- **Short task**
Only the lines from the one with "Reconstruct this image" through the one with "return Vector((r.x * t, r.y * t, z))", inclusive, should be echoed exactly; pictures are left out.

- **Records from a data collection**

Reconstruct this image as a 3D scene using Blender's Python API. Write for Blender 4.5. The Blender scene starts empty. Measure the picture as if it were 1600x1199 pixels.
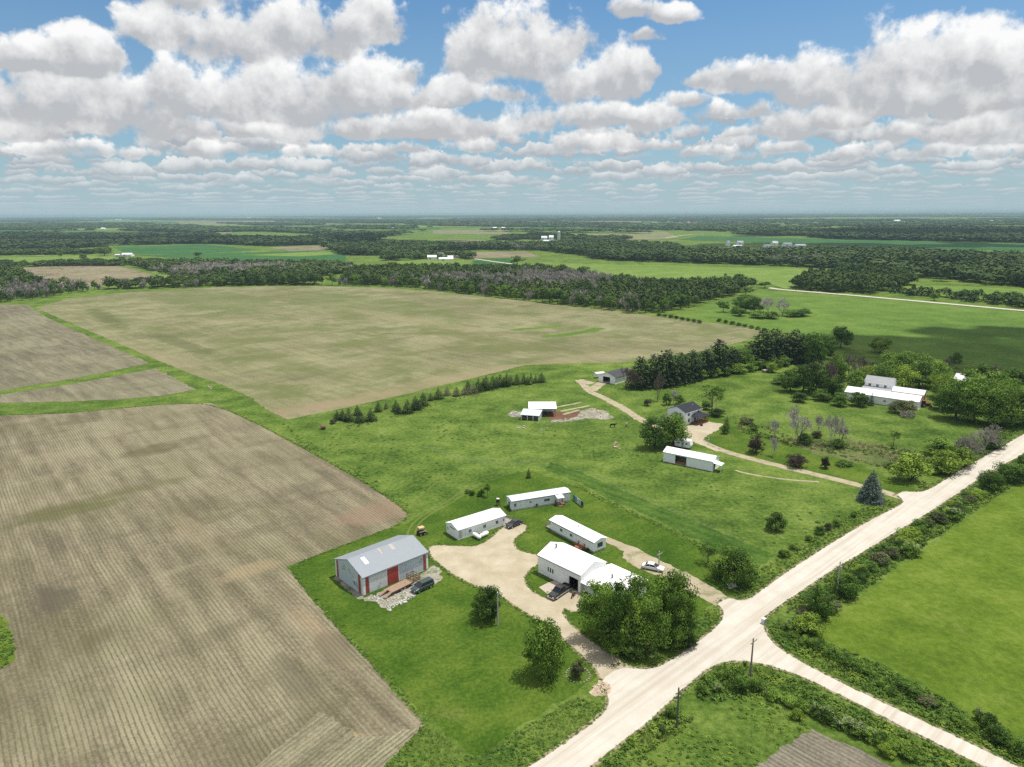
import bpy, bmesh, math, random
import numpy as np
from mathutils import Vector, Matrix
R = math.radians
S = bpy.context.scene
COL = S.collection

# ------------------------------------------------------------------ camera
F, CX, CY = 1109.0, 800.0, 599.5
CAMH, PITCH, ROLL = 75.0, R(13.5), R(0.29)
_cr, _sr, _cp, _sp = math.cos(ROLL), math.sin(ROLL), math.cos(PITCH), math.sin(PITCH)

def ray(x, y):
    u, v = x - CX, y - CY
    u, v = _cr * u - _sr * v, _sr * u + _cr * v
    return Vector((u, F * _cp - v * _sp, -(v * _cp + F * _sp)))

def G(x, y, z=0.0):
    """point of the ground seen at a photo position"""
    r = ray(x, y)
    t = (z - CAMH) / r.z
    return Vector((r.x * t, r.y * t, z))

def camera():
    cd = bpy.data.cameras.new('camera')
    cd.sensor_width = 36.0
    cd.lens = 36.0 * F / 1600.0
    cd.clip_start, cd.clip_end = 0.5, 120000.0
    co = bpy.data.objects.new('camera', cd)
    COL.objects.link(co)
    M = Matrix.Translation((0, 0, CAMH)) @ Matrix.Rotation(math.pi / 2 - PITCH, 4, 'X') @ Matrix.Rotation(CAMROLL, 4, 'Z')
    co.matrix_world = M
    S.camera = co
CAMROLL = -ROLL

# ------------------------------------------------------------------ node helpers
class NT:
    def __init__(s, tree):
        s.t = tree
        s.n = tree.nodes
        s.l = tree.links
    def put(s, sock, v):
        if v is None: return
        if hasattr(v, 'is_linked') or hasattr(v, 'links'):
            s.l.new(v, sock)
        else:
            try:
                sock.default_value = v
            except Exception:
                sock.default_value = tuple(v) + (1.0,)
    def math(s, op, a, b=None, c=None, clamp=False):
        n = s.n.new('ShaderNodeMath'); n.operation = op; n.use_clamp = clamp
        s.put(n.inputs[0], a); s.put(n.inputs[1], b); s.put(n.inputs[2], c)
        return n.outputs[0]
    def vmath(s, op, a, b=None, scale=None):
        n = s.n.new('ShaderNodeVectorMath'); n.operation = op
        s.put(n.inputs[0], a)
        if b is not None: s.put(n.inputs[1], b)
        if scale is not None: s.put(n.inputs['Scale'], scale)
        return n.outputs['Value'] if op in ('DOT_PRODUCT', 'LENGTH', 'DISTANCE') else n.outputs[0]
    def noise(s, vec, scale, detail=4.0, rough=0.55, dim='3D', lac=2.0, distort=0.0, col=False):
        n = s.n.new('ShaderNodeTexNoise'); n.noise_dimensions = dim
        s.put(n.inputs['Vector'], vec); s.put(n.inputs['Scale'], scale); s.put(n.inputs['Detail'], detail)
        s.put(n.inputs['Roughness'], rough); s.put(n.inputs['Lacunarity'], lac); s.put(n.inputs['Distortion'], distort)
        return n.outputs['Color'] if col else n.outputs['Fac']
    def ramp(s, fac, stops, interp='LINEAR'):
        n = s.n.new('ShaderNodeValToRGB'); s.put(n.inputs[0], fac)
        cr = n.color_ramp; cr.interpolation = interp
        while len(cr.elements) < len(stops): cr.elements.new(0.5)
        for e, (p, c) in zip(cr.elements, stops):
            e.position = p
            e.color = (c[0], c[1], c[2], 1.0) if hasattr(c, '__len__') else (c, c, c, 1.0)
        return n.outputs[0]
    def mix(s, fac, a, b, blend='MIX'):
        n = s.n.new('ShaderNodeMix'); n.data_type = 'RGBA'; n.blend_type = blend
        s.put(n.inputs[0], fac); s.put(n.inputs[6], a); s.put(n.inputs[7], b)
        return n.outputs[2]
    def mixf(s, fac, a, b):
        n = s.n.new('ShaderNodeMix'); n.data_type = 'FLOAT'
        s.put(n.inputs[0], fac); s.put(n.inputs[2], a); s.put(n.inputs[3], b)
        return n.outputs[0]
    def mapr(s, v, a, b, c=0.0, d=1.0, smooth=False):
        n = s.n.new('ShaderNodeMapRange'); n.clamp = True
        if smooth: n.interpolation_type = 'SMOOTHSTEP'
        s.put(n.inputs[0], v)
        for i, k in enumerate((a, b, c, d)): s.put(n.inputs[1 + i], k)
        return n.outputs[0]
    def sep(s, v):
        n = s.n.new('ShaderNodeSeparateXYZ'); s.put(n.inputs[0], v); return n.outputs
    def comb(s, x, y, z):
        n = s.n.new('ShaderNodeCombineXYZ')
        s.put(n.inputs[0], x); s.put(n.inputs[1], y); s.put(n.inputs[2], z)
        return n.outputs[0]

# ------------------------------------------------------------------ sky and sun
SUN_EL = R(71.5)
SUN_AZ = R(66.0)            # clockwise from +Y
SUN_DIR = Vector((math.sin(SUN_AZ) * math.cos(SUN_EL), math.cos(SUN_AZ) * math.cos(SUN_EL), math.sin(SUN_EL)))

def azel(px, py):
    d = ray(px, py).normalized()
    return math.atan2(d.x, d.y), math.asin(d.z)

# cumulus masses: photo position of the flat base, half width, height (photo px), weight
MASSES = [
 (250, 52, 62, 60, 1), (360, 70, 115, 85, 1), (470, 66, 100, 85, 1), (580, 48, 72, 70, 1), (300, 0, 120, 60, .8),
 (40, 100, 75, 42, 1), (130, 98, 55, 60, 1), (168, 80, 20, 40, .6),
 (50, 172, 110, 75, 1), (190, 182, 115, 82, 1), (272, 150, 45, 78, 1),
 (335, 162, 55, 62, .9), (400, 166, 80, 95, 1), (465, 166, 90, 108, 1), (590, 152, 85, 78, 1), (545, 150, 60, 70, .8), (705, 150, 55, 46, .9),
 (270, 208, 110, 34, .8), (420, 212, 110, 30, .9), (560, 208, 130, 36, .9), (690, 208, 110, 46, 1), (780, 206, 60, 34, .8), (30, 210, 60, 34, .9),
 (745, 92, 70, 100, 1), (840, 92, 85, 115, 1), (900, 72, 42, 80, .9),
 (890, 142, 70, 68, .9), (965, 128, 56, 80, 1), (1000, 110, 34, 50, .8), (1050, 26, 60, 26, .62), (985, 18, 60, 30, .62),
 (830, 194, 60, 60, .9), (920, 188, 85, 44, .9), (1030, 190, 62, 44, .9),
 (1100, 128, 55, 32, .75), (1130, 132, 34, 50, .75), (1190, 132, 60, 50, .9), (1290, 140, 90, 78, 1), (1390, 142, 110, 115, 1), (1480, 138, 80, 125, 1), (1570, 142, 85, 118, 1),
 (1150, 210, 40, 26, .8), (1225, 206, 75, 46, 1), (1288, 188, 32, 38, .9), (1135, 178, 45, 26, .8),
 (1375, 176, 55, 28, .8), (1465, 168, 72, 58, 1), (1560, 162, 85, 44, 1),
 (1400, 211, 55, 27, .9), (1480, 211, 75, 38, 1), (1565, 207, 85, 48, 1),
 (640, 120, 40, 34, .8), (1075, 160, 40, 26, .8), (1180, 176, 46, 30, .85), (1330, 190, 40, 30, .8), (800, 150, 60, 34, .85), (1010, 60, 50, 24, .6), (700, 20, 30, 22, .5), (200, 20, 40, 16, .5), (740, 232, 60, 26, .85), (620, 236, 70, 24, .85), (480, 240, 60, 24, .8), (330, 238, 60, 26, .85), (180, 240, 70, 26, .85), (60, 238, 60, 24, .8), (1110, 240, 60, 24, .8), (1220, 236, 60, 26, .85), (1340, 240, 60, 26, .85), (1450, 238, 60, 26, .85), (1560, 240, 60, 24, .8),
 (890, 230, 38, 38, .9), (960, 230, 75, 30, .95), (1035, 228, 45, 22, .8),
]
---
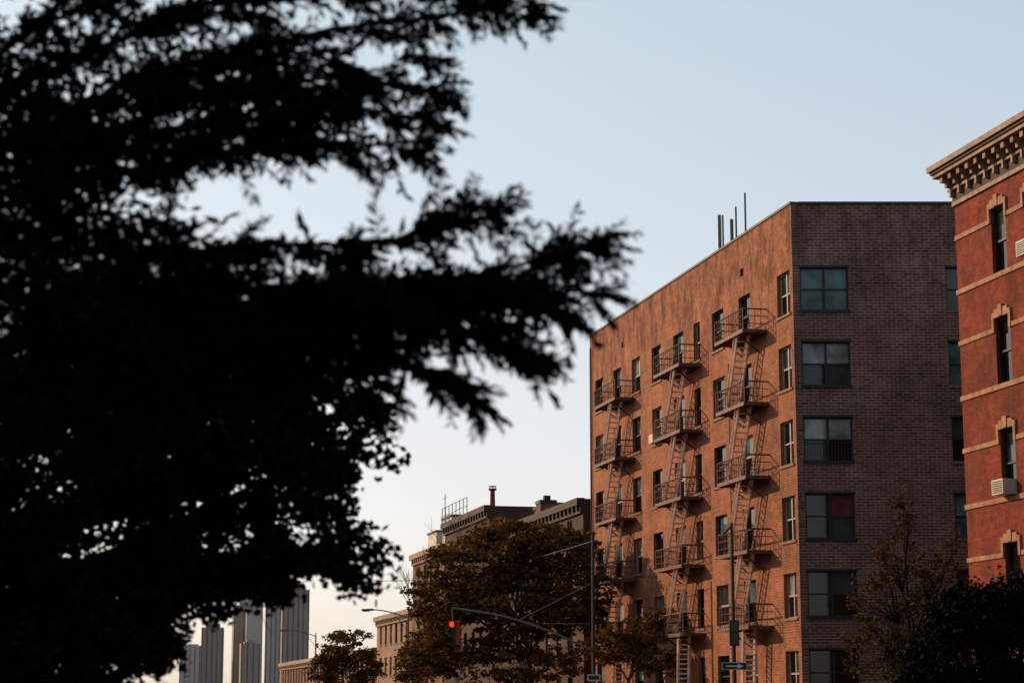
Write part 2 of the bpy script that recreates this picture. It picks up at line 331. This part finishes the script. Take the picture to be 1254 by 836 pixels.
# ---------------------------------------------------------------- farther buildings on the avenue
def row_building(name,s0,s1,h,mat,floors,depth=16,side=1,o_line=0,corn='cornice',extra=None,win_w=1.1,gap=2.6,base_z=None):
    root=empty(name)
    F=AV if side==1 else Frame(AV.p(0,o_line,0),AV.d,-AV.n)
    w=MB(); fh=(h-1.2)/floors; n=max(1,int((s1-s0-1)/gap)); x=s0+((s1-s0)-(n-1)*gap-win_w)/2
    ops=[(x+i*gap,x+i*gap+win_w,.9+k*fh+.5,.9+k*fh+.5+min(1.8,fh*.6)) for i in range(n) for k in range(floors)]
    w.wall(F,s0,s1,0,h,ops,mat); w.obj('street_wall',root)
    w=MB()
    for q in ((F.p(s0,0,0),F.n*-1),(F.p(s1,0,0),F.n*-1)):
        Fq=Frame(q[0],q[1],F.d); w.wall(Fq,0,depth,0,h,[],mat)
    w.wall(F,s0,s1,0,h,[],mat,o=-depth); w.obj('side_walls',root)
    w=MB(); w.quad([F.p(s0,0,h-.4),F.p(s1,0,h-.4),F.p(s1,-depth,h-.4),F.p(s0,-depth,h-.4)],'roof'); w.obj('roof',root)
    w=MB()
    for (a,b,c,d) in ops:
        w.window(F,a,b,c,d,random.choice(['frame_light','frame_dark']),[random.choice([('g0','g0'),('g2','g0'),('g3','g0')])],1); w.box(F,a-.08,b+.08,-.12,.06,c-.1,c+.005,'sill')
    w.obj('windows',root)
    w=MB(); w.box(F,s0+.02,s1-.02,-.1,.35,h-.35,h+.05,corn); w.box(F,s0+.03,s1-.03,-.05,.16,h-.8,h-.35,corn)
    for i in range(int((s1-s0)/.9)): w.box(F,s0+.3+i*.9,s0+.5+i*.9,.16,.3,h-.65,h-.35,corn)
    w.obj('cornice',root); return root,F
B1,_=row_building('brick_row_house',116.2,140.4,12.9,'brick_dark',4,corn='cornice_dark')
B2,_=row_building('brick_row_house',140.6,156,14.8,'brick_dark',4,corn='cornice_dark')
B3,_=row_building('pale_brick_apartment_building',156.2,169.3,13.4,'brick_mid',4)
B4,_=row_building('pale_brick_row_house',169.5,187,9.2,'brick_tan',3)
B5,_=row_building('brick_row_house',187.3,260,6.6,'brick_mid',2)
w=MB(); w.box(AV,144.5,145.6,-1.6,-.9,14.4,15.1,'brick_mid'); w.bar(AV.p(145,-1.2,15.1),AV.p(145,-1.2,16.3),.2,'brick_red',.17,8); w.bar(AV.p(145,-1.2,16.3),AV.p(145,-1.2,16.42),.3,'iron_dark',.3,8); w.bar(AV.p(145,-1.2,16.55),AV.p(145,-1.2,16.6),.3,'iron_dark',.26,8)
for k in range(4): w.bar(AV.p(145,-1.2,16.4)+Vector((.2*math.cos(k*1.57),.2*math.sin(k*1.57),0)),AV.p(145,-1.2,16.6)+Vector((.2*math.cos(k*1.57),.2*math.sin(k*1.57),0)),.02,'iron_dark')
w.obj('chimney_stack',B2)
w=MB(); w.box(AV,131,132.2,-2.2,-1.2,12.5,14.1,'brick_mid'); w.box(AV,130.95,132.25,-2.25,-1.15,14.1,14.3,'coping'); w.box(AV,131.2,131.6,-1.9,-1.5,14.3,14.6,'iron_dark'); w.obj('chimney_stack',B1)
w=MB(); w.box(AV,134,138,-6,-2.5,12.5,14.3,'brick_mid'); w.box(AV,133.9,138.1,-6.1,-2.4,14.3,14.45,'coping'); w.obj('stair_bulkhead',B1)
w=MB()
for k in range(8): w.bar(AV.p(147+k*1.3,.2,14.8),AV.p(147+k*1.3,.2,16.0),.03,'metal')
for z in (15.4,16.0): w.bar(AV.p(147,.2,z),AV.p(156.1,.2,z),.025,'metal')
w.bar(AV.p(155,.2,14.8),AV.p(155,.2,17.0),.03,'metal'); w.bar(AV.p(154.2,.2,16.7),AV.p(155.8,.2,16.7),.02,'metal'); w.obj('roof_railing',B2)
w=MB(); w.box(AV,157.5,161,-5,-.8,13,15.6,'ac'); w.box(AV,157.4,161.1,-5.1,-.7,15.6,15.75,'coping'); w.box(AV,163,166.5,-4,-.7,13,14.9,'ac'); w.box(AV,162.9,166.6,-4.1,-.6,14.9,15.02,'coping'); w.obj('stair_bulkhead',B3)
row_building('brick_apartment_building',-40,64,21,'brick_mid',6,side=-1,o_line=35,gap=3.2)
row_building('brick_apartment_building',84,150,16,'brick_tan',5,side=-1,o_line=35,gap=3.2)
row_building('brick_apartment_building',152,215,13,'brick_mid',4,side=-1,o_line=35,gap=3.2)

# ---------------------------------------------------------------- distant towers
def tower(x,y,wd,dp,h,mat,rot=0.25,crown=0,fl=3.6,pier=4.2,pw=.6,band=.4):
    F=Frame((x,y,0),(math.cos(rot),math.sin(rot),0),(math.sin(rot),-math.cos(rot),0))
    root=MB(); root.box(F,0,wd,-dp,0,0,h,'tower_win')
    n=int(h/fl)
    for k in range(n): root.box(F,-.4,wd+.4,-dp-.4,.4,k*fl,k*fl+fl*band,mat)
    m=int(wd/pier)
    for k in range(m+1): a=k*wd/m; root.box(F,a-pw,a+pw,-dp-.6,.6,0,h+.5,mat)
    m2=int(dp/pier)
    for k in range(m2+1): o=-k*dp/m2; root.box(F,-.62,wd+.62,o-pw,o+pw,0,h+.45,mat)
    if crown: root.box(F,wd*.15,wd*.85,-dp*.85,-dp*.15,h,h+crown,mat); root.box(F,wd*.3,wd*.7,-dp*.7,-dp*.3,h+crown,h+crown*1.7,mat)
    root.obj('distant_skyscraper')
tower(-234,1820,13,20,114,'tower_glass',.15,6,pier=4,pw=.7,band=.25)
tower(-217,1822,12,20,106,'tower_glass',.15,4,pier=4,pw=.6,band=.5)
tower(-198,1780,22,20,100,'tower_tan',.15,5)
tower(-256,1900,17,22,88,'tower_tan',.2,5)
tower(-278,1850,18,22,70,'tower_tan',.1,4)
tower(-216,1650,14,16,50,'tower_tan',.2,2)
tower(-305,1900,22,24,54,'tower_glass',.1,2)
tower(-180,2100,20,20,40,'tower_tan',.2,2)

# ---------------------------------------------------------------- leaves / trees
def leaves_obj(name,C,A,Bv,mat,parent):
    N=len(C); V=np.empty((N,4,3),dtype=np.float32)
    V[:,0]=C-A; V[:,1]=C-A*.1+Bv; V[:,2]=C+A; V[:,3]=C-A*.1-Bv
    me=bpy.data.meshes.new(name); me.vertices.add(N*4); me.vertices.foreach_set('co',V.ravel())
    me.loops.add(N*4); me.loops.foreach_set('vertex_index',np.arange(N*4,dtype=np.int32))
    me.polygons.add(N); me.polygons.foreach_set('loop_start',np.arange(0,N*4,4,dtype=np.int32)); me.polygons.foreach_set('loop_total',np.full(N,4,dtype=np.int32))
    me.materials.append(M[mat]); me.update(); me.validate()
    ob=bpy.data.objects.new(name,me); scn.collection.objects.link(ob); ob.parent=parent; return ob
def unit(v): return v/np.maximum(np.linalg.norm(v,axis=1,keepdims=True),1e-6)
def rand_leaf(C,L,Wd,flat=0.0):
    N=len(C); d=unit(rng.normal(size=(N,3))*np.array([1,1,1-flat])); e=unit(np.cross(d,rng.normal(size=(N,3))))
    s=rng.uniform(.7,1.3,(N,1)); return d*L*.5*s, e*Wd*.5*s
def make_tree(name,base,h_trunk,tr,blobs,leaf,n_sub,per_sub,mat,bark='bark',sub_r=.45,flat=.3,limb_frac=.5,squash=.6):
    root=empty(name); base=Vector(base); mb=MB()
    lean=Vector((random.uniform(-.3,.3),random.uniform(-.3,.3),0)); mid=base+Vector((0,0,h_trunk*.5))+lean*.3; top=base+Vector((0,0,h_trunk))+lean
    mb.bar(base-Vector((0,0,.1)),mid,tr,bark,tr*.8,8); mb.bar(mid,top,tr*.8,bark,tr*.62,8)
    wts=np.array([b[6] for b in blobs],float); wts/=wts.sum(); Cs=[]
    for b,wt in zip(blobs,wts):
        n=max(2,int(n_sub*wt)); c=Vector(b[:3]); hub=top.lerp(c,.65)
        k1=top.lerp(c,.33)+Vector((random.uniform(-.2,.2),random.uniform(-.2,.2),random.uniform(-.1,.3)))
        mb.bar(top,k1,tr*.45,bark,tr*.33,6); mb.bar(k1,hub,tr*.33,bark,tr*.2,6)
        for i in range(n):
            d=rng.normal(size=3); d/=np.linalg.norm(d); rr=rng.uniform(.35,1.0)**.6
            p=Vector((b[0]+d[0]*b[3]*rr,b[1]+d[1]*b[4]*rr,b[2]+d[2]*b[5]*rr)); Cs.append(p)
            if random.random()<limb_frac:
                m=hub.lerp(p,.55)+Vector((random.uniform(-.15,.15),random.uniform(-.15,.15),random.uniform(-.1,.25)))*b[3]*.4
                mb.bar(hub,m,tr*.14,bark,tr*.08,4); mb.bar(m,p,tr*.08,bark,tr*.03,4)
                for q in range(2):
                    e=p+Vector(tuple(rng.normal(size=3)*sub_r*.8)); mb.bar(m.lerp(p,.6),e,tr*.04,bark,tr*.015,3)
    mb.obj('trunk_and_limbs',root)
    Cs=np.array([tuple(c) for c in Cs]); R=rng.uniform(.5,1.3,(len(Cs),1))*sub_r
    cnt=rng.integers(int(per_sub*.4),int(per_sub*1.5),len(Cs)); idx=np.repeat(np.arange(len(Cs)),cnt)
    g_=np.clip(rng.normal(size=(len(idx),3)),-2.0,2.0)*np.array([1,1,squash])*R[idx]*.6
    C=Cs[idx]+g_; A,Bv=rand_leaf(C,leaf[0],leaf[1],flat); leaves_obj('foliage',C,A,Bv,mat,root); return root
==
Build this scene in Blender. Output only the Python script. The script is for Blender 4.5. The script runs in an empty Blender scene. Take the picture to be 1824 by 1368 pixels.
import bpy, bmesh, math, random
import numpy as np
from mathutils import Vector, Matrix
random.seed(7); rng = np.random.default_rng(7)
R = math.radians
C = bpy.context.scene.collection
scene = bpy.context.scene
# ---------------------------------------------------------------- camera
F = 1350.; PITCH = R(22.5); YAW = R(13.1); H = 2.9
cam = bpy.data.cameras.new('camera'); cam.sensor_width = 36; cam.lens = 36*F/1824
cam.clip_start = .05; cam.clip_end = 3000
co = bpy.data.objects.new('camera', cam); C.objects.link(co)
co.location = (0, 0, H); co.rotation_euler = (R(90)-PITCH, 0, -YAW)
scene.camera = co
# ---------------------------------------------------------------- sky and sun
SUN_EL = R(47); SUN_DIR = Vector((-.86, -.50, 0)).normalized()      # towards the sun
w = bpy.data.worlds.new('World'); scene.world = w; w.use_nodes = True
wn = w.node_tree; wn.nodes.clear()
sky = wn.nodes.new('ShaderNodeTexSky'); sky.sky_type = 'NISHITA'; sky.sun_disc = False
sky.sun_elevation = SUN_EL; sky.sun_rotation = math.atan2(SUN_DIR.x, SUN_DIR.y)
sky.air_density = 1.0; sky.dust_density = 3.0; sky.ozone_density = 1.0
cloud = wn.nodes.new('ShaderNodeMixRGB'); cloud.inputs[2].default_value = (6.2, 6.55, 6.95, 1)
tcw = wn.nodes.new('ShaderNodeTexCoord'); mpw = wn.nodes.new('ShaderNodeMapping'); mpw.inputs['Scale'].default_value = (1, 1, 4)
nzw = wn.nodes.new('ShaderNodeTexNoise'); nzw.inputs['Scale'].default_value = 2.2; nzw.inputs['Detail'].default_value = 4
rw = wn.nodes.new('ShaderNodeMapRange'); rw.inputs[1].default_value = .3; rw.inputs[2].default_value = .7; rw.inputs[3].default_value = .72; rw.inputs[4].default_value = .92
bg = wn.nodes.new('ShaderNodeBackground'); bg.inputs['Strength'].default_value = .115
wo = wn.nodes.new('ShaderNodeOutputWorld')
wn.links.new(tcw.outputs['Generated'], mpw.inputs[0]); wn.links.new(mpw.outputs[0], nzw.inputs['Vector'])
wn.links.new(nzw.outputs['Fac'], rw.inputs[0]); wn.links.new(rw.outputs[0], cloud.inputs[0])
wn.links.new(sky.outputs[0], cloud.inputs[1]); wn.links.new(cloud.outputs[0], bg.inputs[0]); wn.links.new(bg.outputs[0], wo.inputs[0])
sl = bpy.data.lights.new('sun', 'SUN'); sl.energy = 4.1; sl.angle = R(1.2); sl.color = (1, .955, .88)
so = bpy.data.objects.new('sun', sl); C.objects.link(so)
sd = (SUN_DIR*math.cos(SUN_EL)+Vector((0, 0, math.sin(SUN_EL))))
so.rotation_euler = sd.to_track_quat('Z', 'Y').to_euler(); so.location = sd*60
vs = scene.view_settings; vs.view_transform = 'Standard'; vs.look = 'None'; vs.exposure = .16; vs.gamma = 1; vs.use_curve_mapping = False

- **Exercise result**
Reconstruct this image as a 3D scene using Blender's Python API. Write for Blender 4.5. The Blender scene starts empty. Measure the picture as if it were 1600x1199 pixels.
import bpy, bmesh, math, random
import numpy as np
from mathutils import Vector, Matrix
R = math.radians
S = bpy.context.scene
COL = S.collection

# ------------------------------------------------------------------ camera
F, CX, CY = 1109.0, 800.0, 599.5
CAMH, PITCH, ROLL = 75.0, R(13.5), R(0.29)
_cr, _sr, _cp, _sp = math.cos(ROLL), math.sin(ROLL), math.cos(PITCH), math.sin(PITCH)

def ray(x, y):
    u, v = x - CX, y - CY
    u, v = _cr * u - _sr * v, _sr * u + _cr * v
    return Vector((u, F * _cp - v * _sp, -(v * _cp + F * _sp)))

def G(x, y, z=0.0):
    """point of the ground seen at a photo position"""
    r = ray(x, y)
    t = (z - CAMH) / r.z
    return Vector((r.x * t, r.y * t, z))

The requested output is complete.